BEGIN Material provided

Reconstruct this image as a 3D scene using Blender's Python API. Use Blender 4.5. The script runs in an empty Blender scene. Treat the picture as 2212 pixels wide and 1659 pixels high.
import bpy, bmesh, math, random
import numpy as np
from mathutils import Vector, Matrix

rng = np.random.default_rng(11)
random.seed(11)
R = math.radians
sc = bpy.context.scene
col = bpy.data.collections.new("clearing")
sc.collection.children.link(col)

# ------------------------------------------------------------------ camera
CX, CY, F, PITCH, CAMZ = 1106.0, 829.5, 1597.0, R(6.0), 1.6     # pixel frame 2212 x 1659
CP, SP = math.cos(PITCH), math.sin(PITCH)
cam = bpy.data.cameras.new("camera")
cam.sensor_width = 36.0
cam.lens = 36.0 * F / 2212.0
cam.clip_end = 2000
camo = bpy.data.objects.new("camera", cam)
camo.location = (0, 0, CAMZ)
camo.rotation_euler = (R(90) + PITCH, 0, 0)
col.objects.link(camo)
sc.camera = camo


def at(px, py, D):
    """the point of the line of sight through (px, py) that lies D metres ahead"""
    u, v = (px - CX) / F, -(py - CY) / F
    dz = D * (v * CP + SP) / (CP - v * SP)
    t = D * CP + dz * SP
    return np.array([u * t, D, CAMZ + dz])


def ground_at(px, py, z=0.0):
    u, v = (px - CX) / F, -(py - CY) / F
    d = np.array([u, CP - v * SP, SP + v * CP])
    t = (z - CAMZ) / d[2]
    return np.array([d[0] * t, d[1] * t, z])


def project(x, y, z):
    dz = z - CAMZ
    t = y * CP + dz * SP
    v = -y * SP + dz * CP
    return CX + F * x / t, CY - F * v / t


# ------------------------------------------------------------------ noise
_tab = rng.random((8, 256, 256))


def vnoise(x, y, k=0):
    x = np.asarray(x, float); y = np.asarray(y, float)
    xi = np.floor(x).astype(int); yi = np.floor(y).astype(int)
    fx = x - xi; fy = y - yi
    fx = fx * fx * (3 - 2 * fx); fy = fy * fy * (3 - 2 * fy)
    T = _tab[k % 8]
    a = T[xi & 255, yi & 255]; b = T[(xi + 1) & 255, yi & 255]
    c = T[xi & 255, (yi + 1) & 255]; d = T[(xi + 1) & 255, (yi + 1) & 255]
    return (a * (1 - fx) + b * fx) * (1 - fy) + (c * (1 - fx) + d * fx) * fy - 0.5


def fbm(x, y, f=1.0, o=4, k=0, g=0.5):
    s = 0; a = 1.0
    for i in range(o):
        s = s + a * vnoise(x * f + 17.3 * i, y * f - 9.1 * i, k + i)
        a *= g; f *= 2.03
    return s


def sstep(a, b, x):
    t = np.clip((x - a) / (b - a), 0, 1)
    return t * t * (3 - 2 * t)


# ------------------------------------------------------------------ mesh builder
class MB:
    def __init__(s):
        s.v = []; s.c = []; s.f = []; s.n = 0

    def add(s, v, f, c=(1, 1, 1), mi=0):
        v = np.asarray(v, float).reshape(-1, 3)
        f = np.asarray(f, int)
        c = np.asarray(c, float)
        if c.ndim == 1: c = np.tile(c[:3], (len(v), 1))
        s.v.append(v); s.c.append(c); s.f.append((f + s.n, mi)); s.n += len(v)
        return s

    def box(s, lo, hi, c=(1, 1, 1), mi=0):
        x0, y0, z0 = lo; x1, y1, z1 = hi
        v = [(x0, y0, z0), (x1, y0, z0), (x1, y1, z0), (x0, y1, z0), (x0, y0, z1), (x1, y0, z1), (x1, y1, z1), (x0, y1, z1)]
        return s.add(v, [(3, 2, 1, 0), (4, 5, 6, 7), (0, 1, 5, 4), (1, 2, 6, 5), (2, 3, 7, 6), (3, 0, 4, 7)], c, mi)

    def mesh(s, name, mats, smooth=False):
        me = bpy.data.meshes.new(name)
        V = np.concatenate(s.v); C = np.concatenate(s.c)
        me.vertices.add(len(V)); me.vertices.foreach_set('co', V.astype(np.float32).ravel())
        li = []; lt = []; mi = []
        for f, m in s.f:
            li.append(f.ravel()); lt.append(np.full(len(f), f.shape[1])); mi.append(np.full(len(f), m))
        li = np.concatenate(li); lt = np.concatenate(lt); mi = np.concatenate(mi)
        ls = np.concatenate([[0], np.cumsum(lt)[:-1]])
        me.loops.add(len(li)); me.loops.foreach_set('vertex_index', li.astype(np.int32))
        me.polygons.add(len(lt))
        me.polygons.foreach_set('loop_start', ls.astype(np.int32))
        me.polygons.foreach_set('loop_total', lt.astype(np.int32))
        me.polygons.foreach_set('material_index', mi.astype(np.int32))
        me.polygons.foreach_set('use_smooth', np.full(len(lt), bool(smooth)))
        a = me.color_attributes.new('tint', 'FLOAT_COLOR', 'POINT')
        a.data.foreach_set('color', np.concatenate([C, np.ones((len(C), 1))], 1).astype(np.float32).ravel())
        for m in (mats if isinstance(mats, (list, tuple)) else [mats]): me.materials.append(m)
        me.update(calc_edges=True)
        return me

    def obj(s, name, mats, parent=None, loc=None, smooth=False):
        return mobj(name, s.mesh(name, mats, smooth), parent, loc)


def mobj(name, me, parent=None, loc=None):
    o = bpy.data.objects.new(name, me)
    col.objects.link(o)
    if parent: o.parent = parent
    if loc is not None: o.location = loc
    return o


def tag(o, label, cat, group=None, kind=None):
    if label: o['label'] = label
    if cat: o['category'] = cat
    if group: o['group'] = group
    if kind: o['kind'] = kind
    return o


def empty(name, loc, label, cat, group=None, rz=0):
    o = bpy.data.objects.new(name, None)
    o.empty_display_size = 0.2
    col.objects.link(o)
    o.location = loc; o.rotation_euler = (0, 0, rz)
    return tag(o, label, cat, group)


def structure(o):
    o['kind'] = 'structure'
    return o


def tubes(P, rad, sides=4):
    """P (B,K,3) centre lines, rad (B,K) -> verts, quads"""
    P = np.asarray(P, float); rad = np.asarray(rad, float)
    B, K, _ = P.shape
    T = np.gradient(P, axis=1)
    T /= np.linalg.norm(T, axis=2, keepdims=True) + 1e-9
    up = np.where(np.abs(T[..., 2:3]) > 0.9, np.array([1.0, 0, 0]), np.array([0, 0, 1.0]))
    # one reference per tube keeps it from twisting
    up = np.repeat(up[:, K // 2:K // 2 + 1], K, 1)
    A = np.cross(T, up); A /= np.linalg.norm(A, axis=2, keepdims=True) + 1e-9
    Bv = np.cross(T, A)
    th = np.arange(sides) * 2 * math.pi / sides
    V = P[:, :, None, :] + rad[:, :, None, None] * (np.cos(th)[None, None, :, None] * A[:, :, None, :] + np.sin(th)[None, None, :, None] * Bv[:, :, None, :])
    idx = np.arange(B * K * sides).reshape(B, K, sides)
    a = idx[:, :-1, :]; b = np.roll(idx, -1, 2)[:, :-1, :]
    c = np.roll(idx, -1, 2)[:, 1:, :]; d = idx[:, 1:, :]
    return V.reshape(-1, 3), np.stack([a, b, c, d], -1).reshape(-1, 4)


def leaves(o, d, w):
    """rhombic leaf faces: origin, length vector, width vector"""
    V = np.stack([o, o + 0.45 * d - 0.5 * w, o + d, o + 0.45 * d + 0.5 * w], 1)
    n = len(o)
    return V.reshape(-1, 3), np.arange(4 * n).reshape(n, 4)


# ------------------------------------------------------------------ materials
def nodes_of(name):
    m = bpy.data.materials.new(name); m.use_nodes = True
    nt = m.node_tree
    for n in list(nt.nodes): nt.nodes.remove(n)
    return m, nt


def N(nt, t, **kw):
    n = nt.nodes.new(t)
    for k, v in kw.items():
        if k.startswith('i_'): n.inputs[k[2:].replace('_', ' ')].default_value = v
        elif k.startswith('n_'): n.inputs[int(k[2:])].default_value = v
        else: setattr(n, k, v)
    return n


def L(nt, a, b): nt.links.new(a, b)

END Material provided

__What you will do__
Reproduce only the lines from the top of the material through the one bearing "rng.random((8, 256, 256))", each exactly as it stands.

__Response to the task__
Reconstruct this image as a 3D scene using Blender's Python API. Use Blender 4.5. The script runs in an empty Blender scene. Treat the picture as 2212 pixels wide and 1659 pixels high.
import bpy, bmesh, math, random
import numpy as np
from mathutils import Vector, Matrix

rng = np.random.default_rng(11)
random.seed(11)
R = math.radians
sc = bpy.context.scene
col = bpy.data.collections.new("clearing")
sc.collection.children.link(col)

# ------------------------------------------------------------------ camera
CX, CY, F, PITCH, CAMZ = 1106.0, 829.5, 1597.0, R(6.0), 1.6     # pixel frame 2212 x 1659
CP, SP = math.cos(PITCH), math.sin(PITCH)
cam = bpy.data.cameras.new("camera")
cam.sensor_width = 36.0
cam.lens = 36.0 * F / 2212.0
cam.clip_end = 2000
camo = bpy.data.objects.new("camera", cam)
camo.location = (0, 0, CAMZ)
camo.rotation_euler = (R(90) + PITCH, 0, 0)
col.objects.link(camo)
sc.camera = camo


def at(px, py, D):
    """the point of the line of sight through (px, py) that lies D metres ahead"""
    u, v = (px - CX) / F, -(py - CY) / F
    dz = D * (v * CP + SP) / (CP - v * SP)
    t = D * CP + dz * SP
    return np.array([u * t, D, CAMZ + dz])


def ground_at(px, py, z=0.0):
    u, v = (px - CX) / F, -(py - CY) / F
    d = np.array([u, CP - v * SP, SP + v * CP])
    t = (z - CAMZ) / d[2]
    return np.array([d[0] * t, d[1] * t, z])


def project(x, y, z):
    dz = z - CAMZ
    t = y * CP + dz * SP
    v = -y * SP + dz * CP
    return CX + F * x / t, CY - F * v / t


# ------------------------------------------------------------------ noise
_tab = rng.random((8, 256, 256))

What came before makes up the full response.